How can we think Greece’s transition to European Modernity and the relevant discourses especially in relation to the ongoing economic and political crisis?

Professor of History in Athens University Antonis Liakos’ and Hara Kouki’s recent article “Narrating the story of a failed national transition: discourses on the Greek crisis, 2010–2014” in the December 2015 issue of Historein review traces “the construction of the dominant pro-memorandum discourse that has been propagated by the establishment and mainstream media in Greece interpreting the current crisis as a crisis of the national identity: Greece failed to reform where necessary due to the domination of the traditional political culture that is to be blamed for the failed transition since 1974 to postwar European modernity”.

This brief study enables us to think of this exceptional “failed transition” as a not so exceptional or failed, and as its authors conclude that “even if current developments have disempowered people’s agency by intensifying a shift to the so-called ‘demo-crisis’, they have also generated the political space and the imaginaries to critically reflect on, challenge and collectively react against it.

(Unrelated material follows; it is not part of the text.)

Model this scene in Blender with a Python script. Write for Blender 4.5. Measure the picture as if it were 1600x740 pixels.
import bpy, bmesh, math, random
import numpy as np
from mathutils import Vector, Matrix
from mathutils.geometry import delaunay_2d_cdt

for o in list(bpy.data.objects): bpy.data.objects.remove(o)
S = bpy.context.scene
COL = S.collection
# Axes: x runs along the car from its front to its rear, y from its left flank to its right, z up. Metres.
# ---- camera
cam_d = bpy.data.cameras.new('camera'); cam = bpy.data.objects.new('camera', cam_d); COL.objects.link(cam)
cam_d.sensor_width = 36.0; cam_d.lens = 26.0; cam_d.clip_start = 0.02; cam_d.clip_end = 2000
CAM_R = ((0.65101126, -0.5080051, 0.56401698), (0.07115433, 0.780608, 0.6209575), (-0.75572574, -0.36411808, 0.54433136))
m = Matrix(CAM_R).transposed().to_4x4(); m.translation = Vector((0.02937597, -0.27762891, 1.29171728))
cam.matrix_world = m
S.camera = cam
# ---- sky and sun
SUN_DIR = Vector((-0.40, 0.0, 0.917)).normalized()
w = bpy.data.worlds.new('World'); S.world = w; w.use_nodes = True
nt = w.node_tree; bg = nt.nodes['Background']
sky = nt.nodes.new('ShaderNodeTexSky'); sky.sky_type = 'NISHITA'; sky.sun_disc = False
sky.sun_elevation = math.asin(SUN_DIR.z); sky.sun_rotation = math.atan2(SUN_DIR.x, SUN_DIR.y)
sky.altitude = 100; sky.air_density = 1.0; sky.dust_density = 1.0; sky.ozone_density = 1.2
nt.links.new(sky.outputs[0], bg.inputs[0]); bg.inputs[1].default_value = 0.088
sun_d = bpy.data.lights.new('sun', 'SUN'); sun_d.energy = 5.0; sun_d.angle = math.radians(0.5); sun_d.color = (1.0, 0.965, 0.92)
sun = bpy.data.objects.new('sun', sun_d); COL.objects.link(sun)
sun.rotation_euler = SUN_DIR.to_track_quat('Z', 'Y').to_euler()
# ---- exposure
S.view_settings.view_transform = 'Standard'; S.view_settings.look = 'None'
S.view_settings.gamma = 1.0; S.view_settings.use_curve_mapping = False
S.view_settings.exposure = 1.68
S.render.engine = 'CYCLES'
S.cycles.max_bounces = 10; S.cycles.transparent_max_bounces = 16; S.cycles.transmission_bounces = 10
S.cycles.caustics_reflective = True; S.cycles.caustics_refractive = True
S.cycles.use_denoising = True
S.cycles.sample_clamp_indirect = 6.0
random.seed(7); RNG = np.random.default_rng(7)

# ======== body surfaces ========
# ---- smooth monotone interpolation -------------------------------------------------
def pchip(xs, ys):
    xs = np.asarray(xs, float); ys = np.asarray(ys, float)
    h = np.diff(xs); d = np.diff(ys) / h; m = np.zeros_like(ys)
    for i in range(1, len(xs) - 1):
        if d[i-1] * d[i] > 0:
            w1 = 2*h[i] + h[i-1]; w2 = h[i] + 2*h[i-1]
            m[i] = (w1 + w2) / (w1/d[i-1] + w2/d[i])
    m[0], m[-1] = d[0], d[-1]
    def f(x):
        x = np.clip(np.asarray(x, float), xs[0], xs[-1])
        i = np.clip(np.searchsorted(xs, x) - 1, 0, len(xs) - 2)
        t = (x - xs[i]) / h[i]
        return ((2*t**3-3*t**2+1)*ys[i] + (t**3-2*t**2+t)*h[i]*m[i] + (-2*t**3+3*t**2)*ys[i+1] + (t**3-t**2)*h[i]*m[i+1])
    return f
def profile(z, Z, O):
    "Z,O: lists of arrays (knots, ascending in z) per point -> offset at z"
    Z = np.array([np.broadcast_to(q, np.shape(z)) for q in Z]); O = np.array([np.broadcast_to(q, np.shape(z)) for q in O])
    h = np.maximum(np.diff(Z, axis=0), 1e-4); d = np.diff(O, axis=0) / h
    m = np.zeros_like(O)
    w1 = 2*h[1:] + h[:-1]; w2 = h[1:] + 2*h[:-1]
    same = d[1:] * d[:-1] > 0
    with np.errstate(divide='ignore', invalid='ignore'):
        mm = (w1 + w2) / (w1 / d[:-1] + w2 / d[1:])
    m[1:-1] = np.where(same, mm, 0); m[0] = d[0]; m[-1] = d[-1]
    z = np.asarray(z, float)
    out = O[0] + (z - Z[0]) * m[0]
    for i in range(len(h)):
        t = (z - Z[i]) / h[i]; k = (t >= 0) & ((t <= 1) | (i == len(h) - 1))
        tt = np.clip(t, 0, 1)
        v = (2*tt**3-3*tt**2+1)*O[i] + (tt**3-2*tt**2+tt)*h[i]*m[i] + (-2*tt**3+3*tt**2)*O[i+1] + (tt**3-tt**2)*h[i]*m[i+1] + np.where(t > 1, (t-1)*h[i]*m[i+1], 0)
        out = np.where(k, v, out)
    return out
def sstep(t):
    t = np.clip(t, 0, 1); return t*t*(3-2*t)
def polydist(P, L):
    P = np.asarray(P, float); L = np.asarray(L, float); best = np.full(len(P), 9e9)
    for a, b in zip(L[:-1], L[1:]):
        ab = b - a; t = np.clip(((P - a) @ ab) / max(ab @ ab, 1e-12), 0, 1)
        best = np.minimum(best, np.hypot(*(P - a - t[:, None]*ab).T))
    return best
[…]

Historein/Ιστορείν is an Athens-based but internationally-minded review of historical studies. Its title means in Greek investigating, writing, thinking and even enjoying history. Historein’s new issue on “Revisiting Democratic Transitions in Times of Crisis” (editor: Kostis Kornetis) brings together scholars from the fields of history, political science, political economy, historical sociology and cultural studies, to comment on the theoretical and empirical unsettling of democratic transitions at the time of the economic crisis.

histo5The volume, partly the product of a multidisciplinary conference that took place in Berlin (Re-examining Democratic Transitions in Times of Crisis, Freie Universität Berlin, November 2013),  reappraises the democratic processes in Southern Europe in the mid-1970s, the post-1989 transformations in Eastern Europe, the effects of the Southern Cone democratisations and the 2011 revolts in the Arab world, resisting both temporal particularities and national exceptionalisms. From a southern European vantage point, it can safely be argued that the “Great Recession” that began in 2008 created a sense of urgency to reassess post-authoritarian  phenomena and that those societies in the region that underwent the so-called third wave to democracy are currently experiencing the end of an entire paradigm: as the social contracts that were, to a great extent, fostered in the aftermath of the dictatorships (in Greece and Spain) are collapsing, the idea of the transitions as smooth examples of political realism is also evaporating, as the two countries are no longer regarded as paradigmatic cases of a “smooth transitions”.